24/7 Insights
- Macy’s Inc. (NYSE: M) posted another weak quarter with plans to further reduce its footprint.
- The retailer has shown it cannot recover despite years-old plans to engineer a turnaround.
Macy’s Inc. (NYSE: M) proved once again that it is more like JCPenney or Sears than it is Walmart. It posted another weak quarter as it continued a retreat that involved closing stores to reduce its footprint. It announced earlier this year that it would shutter 150 stores. At least Macy’s two smaller brands posted some reasonable numbers.

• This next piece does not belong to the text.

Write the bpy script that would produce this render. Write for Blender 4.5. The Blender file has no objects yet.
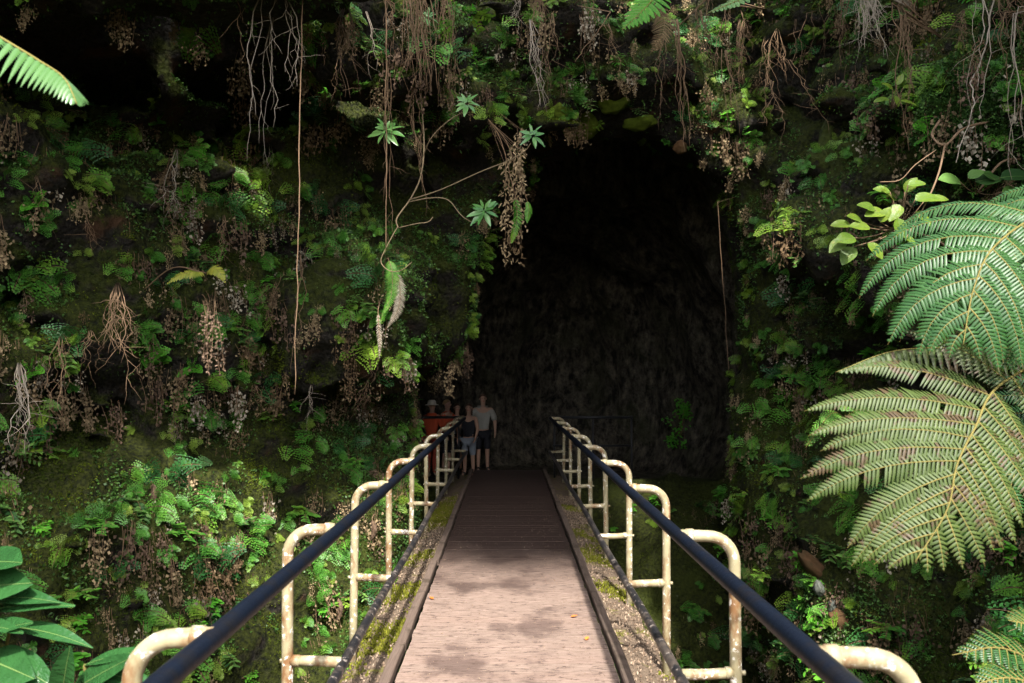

Revenue for the most recently reported quarter fell 2.8% to $4.8 billion. Earnings plunged from $0.56 per share to $0.22. Comparable store sales fell 1.2% on an owned-store basis. Bloomingdale’s comparable store sales in owner-based locations were up 0.8%. Blue Mercury same-store sales rose 4.3%. Guidance for the balance of the year could have been better.
Macy’s has shown it cannot recover despite years-old plans to engineer a turnaround. Its “Bold New Chapter” plans to improve operations have not worked. CEO Tony Spring said results “exceeded our expectations,” which means they must be very low. He added, “Although early days, our investments in product, presentation and experience are gaining traction and reinforce our belief that longer-term, Macy’s, Inc. can return to sustainable, profitable growth.”
Arkhouse Management’s recent bid to take Macy’s private has not worked, and investors should regret this.